Copy, without any alteration, the lines from the one that includes "scene starts empty." up to and including the one that includes "def roof_z(x): return under(x) + RD + 0.012".
─── Exercise material ───
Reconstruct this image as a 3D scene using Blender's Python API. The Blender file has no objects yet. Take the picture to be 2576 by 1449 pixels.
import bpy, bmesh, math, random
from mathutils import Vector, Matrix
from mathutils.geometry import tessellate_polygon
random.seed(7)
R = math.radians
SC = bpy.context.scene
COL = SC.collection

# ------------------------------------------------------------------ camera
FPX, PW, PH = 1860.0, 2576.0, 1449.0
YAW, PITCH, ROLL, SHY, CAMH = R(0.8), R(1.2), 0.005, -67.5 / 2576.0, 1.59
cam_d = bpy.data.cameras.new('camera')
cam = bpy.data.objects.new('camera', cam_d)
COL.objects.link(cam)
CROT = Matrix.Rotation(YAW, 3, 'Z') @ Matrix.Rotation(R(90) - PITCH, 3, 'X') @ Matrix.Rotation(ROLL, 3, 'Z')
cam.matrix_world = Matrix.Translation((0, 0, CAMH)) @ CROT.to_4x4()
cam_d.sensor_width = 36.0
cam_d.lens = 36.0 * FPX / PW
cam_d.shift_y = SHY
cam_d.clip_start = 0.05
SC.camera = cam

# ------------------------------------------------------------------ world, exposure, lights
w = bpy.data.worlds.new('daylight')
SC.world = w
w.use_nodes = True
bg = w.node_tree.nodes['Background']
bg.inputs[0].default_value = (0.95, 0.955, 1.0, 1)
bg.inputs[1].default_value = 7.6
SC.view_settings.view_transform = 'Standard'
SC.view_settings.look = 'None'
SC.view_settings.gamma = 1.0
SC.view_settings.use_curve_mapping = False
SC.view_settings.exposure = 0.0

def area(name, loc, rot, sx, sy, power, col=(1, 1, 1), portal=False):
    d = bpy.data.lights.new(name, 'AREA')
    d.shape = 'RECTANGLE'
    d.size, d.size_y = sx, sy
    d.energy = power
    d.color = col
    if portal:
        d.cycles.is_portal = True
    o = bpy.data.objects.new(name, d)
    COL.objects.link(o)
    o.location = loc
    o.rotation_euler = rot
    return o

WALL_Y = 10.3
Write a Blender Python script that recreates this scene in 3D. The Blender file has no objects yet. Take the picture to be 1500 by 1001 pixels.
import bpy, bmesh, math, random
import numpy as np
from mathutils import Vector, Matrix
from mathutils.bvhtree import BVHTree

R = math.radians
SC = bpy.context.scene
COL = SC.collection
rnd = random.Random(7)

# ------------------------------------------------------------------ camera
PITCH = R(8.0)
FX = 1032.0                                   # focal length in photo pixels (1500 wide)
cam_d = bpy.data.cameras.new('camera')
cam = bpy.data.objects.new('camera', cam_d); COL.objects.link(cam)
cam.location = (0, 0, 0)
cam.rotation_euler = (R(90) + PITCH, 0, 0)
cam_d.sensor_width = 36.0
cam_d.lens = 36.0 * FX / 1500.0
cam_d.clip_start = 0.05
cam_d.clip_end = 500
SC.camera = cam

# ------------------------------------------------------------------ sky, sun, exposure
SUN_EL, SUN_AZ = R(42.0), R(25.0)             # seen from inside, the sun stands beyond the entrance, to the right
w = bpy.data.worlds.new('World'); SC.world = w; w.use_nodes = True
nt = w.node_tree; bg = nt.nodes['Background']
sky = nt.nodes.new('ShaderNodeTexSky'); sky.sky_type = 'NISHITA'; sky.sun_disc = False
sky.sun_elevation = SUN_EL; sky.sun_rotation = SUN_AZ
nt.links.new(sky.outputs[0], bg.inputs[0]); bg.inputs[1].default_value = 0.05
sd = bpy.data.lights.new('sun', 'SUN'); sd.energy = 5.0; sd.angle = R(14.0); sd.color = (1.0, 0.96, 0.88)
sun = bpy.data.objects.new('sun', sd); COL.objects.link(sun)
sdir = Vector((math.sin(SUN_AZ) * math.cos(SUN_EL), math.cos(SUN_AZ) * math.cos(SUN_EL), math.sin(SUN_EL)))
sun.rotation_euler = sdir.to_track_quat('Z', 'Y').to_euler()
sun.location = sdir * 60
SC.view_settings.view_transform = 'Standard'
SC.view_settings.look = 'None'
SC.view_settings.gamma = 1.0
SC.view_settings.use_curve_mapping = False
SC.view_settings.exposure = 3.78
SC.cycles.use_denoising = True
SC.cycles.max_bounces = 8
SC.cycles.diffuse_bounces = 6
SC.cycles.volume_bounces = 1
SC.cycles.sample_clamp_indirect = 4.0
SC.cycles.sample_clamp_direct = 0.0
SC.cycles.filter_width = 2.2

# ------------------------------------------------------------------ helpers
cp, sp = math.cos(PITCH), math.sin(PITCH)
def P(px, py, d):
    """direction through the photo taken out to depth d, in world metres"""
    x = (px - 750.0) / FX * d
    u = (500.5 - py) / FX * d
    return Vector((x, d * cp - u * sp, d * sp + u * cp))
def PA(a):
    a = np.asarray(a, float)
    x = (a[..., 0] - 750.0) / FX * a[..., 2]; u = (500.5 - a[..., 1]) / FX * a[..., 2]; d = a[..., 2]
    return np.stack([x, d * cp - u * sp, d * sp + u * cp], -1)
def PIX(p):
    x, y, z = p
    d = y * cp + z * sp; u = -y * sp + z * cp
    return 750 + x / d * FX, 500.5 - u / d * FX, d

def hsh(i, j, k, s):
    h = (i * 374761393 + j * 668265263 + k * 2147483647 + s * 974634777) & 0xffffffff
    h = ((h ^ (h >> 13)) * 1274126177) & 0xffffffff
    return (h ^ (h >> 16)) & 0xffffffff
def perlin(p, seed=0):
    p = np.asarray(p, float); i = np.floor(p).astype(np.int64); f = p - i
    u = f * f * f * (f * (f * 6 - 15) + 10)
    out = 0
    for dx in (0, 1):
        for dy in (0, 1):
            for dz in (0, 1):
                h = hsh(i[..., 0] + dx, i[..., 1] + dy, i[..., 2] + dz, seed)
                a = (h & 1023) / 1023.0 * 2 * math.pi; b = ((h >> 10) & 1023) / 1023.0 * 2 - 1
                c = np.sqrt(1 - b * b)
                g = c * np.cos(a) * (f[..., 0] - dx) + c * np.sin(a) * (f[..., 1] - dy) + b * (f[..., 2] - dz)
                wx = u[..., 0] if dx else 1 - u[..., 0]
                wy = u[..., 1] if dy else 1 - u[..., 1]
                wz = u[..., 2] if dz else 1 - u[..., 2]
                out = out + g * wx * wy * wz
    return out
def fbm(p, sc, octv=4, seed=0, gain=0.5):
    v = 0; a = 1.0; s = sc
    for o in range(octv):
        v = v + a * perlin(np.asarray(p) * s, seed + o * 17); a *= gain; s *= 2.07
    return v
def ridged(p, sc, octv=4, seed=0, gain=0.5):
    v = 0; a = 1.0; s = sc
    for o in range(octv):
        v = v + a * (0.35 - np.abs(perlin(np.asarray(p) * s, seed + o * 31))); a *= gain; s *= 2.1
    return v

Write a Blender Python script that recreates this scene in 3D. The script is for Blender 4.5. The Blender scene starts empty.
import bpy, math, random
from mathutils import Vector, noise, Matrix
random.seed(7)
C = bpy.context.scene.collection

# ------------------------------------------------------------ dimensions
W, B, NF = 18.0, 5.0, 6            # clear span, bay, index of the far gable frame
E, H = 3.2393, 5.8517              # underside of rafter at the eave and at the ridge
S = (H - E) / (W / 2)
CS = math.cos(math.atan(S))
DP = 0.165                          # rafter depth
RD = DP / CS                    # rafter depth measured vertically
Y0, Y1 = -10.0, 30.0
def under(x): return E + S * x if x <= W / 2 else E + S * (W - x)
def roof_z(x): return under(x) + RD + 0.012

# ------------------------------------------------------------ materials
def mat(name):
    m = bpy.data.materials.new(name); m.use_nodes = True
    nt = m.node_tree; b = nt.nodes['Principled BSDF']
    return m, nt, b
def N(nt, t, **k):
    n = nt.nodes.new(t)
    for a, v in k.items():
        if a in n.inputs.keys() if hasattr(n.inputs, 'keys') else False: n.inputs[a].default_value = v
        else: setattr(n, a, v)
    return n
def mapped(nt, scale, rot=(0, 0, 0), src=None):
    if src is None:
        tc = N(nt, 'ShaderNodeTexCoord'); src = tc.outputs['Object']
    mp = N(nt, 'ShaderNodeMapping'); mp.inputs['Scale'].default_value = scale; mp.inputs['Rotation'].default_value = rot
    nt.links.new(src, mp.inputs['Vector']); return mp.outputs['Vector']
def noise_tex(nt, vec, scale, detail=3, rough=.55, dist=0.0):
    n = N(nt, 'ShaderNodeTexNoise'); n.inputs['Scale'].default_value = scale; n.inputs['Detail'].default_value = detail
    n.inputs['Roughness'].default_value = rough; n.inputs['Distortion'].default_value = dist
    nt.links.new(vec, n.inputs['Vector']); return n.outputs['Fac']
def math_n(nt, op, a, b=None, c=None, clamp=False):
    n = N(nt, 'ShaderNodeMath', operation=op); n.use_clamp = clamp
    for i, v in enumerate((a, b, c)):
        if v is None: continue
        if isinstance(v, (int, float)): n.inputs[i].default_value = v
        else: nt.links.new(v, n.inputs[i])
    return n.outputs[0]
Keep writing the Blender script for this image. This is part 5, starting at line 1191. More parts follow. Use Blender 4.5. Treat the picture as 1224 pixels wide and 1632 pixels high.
───
◆ **Response to this exercise**:
Write a Blender Python script that recreates this scene in 3D. The script is for Blender 4.5. The Blender scene starts empty.
import bpy, math, random
from mathutils import Vector, noise, Matrix
random.seed(7)
C = bpy.context.scene.collection

# ------------------------------------------------------------ dimensions
W, B, NF = 18.0, 5.0, 6            # clear span, bay, index of the far gable frame
E, H = 3.2393, 5.8517              # underside of rafter at the eave and at the ridge
S = (H - E) / (W / 2)
CS = math.cos(math.atan(S))
DP = 0.165                          # rafter depth
RD = DP / CS                    # rafter depth measured vertically
Y0, Y1 = -10.0, 30.0
def under(x): return E + S * x if x <= W / 2 else E + S * (W - x)
def roof_z(x): return under(x) + RD + 0.012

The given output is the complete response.